The legislative intent which prompted the passage of R.C. 3313.46 was obviously to provide for open and honest competition in bidding for public contracts and to save the public harmless, as well as bidders themselves, from any kind of favoritism or fraud in its varied forms. The statute must be enforced and relief in equity denied.
Therefore, the judgment of the Court of Appeals is reversed and this court enters final judgment in favor of the plaintiff and against the defendants on defendants' cross-petition; and the judgment of the Court of Appeals in favor of defendants on plaintiff's petition is reversed, and the cause is remanded to the Common Pleas Court for trial on the issue of damages under the terms of the bond.
Judgment accordingly.
O'NEILL, C.J., HERBERT, DUNCAN and CORRIGAN, JJ., concur.

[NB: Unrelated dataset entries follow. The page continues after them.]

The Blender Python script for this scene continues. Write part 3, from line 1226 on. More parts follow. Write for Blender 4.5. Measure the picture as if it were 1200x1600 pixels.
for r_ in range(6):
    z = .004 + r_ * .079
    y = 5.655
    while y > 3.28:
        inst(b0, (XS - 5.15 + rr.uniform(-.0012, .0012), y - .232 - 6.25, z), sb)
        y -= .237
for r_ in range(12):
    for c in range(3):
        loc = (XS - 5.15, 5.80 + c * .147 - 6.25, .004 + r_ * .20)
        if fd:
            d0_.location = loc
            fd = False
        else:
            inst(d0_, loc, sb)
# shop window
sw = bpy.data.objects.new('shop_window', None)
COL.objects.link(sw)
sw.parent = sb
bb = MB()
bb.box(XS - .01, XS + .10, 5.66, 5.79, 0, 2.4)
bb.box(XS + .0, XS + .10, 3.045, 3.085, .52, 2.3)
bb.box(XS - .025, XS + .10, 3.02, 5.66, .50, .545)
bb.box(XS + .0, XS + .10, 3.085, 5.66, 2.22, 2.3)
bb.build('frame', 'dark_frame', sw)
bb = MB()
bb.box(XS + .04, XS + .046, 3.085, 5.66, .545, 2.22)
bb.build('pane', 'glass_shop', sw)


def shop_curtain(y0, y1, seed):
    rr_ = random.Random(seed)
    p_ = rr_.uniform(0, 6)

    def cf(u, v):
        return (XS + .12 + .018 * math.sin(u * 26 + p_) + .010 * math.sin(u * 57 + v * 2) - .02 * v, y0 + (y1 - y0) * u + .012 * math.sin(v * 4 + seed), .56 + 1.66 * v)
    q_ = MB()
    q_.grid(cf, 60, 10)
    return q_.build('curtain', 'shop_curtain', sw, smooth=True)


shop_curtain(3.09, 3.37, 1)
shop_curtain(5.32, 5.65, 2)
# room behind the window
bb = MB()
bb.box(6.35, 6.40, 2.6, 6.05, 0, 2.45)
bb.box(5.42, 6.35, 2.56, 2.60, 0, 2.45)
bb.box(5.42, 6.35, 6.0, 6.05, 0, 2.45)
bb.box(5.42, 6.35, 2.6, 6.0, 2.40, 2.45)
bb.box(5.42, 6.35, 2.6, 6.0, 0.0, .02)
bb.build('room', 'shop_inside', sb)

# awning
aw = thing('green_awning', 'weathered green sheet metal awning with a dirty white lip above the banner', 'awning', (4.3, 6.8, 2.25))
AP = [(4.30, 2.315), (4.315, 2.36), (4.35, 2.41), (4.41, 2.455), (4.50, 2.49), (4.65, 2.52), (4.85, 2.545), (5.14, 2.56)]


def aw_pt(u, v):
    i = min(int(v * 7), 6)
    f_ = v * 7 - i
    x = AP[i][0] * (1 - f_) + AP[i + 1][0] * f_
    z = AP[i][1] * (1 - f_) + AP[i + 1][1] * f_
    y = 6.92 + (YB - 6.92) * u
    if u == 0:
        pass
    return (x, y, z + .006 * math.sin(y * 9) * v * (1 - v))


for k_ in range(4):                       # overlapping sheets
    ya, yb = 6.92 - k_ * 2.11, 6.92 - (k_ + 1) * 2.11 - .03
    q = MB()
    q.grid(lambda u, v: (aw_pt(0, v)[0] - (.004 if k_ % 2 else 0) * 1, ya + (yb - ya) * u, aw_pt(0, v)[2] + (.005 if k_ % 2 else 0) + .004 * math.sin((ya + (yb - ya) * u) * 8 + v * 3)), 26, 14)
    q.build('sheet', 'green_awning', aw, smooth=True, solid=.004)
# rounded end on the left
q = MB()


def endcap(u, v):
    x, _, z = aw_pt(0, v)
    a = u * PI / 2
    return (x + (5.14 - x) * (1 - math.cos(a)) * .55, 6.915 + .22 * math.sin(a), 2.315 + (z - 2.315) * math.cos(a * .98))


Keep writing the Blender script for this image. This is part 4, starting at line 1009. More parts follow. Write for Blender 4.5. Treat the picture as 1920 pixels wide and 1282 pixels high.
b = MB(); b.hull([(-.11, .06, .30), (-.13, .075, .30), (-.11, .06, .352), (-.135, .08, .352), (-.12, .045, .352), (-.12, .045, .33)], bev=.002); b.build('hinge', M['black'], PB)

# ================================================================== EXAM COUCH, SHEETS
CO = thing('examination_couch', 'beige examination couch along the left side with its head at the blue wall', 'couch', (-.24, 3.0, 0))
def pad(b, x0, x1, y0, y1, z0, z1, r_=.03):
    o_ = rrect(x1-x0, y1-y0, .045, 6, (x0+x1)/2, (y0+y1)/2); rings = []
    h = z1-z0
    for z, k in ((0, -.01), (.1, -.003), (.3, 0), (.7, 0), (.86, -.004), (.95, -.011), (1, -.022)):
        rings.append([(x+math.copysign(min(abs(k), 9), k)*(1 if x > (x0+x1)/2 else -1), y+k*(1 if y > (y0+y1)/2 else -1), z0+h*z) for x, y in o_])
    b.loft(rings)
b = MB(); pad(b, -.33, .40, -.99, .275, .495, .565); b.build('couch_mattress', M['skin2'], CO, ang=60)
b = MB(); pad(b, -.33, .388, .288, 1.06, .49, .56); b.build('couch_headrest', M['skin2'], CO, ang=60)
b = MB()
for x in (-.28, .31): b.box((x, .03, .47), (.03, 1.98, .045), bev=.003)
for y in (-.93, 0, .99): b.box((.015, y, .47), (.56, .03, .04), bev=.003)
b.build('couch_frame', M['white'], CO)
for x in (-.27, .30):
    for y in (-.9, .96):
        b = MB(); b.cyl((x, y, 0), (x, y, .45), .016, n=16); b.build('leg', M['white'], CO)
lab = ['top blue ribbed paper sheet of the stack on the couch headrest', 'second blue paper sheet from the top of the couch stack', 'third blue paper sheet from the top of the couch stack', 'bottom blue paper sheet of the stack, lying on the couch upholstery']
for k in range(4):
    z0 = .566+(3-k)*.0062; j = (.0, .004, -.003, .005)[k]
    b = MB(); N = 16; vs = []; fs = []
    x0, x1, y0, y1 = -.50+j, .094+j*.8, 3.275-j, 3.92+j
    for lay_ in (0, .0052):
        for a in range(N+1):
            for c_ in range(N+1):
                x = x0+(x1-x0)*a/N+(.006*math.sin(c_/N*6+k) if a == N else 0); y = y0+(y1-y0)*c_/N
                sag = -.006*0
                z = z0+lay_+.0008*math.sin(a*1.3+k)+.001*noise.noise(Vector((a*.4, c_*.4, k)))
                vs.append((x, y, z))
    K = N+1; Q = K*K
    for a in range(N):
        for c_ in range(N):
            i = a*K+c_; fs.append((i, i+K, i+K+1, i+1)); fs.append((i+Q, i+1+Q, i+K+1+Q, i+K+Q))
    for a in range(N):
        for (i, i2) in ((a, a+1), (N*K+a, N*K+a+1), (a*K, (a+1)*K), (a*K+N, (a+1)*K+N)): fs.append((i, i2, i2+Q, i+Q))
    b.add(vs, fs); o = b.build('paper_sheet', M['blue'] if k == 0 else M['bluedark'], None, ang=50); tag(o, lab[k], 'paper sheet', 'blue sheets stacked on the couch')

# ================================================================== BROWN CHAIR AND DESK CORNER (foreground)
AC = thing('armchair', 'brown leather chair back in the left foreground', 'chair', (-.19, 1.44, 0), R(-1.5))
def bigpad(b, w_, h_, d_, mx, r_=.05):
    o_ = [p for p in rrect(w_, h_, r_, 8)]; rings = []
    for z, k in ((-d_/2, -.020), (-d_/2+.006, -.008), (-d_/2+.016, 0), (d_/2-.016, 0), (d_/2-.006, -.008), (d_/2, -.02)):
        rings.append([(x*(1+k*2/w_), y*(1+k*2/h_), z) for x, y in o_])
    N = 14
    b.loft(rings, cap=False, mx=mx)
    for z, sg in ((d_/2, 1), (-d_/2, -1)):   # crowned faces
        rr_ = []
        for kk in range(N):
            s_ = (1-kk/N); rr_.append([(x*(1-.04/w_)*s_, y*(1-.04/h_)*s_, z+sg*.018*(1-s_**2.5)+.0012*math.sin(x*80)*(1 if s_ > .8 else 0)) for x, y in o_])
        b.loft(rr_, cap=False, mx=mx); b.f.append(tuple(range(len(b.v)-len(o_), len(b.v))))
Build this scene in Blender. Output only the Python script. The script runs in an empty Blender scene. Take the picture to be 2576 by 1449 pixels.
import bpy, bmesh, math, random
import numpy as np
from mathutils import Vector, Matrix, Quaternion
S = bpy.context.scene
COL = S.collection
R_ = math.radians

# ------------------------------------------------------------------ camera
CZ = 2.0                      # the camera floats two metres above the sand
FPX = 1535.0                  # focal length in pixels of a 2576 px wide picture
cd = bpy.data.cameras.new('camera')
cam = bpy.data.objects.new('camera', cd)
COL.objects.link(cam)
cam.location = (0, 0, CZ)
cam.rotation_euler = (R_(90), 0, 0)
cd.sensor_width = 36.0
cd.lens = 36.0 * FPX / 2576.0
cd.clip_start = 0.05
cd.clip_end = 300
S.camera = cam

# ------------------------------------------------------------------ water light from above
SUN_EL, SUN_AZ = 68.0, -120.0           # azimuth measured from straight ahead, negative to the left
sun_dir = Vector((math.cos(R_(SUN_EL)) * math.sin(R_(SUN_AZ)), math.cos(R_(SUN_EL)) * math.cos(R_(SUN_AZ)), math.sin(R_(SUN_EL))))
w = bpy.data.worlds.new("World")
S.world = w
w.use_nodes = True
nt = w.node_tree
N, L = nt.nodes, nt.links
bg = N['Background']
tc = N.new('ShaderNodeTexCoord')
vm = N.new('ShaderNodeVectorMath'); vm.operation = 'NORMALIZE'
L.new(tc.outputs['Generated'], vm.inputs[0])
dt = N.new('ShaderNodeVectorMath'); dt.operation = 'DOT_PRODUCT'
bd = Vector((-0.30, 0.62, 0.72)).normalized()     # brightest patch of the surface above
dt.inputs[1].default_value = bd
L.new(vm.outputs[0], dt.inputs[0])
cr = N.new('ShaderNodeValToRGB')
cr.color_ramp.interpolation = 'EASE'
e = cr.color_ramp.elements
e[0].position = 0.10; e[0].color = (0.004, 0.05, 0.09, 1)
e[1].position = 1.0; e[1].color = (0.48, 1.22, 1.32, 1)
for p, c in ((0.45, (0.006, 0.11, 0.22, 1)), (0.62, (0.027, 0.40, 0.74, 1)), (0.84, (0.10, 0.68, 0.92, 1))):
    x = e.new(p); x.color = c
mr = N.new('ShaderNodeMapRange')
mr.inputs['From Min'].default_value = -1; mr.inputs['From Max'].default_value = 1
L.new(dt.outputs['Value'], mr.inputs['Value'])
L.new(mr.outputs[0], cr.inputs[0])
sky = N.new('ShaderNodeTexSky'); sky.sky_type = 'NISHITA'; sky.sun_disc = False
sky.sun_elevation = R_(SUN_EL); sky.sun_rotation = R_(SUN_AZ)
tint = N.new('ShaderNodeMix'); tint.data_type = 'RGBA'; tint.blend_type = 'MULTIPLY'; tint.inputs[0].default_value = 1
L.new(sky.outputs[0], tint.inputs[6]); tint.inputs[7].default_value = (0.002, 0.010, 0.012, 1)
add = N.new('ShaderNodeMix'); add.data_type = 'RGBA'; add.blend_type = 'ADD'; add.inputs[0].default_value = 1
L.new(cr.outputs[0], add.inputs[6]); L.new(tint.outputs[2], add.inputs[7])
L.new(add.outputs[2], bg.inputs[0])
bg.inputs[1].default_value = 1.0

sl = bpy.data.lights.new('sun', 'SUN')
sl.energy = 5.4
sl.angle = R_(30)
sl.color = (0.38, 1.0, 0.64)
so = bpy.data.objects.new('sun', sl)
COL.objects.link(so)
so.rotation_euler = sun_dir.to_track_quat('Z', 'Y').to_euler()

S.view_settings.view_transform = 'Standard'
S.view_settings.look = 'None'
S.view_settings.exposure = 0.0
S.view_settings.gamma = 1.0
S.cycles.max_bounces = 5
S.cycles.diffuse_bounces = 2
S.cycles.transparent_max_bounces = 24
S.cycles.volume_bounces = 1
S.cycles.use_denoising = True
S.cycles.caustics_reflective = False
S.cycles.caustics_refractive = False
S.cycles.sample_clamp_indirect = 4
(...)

CHIEF JUSTICE TAFT participated in this case which was, however, decided after his death.
The bids were opened on June 20, 1961, but appellee did not promptly seek relief from the mistake resulting from its own negligence. It was thus barred by laches from asserting its claim for rescission when appellant finally brought this action to protect itself as late as February 1962, after appellant had awarded a new contract to the next highest bidder.
However, I do not concur in the syllabus which overturns a long-standing rule followed in many political subdivisions in Ohio as expressed by Toledo v. Schulters (1896), 11 C.C. 528, and Ferro Concrete Construction Co. v. Board of Education of Cincinnati (1911), 11 N.P. (N.S.) 86.
DOYLE, J., of the Ninth Appellate District, sitting for MATTHIAS, J.